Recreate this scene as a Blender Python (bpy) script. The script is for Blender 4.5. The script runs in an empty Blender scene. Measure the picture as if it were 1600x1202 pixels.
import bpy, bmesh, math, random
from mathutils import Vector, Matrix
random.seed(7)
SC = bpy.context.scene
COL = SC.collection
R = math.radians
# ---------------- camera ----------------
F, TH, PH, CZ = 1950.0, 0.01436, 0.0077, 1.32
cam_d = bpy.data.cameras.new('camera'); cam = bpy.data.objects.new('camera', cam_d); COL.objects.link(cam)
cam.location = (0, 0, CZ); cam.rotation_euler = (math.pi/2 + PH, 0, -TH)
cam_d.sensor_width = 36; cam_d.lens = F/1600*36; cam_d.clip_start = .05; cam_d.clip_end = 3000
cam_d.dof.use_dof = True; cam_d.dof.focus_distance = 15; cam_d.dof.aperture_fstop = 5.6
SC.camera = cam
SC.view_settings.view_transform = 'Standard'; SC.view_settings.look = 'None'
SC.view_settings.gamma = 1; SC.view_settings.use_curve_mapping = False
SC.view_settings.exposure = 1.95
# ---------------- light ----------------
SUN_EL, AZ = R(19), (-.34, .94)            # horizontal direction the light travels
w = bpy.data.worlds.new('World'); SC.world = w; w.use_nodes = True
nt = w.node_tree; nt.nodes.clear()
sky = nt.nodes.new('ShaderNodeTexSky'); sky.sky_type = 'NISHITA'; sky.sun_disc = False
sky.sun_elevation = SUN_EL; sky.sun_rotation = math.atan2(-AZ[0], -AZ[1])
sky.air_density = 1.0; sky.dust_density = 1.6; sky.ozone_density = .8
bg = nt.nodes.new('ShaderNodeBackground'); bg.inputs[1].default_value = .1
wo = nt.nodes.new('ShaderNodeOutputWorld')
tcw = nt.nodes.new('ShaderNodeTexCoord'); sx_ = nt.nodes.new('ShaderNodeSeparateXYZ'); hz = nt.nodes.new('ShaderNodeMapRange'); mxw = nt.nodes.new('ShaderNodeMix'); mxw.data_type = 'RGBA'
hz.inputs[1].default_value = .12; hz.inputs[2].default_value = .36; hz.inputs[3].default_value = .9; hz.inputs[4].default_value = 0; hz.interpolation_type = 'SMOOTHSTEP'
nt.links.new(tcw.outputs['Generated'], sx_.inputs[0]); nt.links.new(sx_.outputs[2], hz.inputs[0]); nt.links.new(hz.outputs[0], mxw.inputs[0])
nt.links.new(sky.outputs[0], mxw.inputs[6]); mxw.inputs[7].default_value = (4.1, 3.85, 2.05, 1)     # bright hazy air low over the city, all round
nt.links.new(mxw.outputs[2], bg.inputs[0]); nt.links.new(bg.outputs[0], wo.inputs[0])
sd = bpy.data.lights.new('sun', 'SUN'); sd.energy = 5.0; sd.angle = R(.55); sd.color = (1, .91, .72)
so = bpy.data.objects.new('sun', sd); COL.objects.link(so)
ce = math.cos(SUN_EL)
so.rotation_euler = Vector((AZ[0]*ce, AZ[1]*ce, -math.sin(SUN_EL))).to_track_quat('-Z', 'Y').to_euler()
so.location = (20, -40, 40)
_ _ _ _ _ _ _
**Given instruction**
Go through the listing and print each line exactly as it appears.

**Full solution**
Recreate this scene as a Blender Python (bpy) script. The script is for Blender 4.5. The script runs in an empty Blender scene. Measure the picture as if it were 1600x1202 pixels.
import bpy, bmesh, math, random
from mathutils import Vector, Matrix
random.seed(7)
SC = bpy.context.scene
COL = SC.collection
R = math.radians
# ---------------- camera ----------------
F, TH, PH, CZ = 1950.0, 0.01436, 0.0077, 1.32
cam_d = bpy.data.cameras.new('camera'); cam = bpy.data.objects.new('camera', cam_d); COL.objects.link(cam)
cam.location = (0, 0, CZ); cam.rotation_euler = (math.pi/2 + PH, 0, -TH)
cam_d.sensor_width = 36; cam_d.lens = F/1600*36; cam_d.clip_start = .05; cam_d.clip_end = 3000
cam_d.dof.use_dof = True; cam_d.dof.focus_distance = 15; cam_d.dof.aperture_fstop = 5.6
SC.camera = cam
SC.view_settings.view_transform = 'Standard'; SC.view_settings.look = 'None'
SC.view_settings.gamma = 1; SC.view_settings.use_curve_mapping = False
SC.view_settings.exposure = 1.95
# ---------------- light ----------------
SUN_EL, AZ = R(19), (-.34, .94)            # horizontal direction the light travels
w = bpy.data.worlds.new('World'); SC.world = w; w.use_nodes = True
nt = w.node_tree; nt.nodes.clear()
sky = nt.nodes.new('ShaderNodeTexSky'); sky.sky_type = 'NISHITA'; sky.sun_disc = False
sky.sun_elevation = SUN_EL; sky.sun_rotation = math.atan2(-AZ[0], -AZ[1])
sky.air_density = 1.0; sky.dust_density = 1.6; sky.ozone_density = .8
bg = nt.nodes.new('ShaderNodeBackground'); bg.inputs[1].default_value = .1
wo = nt.nodes.new('ShaderNodeOutputWorld')
tcw = nt.nodes.new('ShaderNodeTexCoord'); sx_ = nt.nodes.new('ShaderNodeSeparateXYZ'); hz = nt.nodes.new('ShaderNodeMapRange'); mxw = nt.nodes.new('ShaderNodeMix'); mxw.data_type = 'RGBA'
hz.inputs[1].default_value = .12; hz.inputs[2].default_value = .36; hz.inputs[3].default_value = .9; hz.inputs[4].default_value = 0; hz.interpolation_type = 'SMOOTHSTEP'
nt.links.new(tcw.outputs['Generated'], sx_.inputs[0]); nt.links.new(sx_.outputs[2], hz.inputs[0]); nt.links.new(hz.outputs[0], mxw.inputs[0])
nt.links.new(sky.outputs[0], mxw.inputs[6]); mxw.inputs[7].default_value = (4.1, 3.85, 2.05, 1)     # bright hazy air low over the city, all round
nt.links.new(mxw.outputs[2], bg.inputs[0]); nt.links.new(bg.outputs[0], wo.inputs[0])
sd = bpy.data.lights.new('sun', 'SUN'); sd.energy = 5.0; sd.angle = R(.55); sd.color = (1, .91, .72)
so = bpy.data.objects.new('sun', sd); COL.objects.link(so)
ce = math.cos(SUN_EL)
so.rotation_euler = Vector((AZ[0]*ce, AZ[1]*ce, -math.sin(SUN_EL))).to_track_quat('-Z', 'Y').to_euler()
so.location = (20, -40, 40)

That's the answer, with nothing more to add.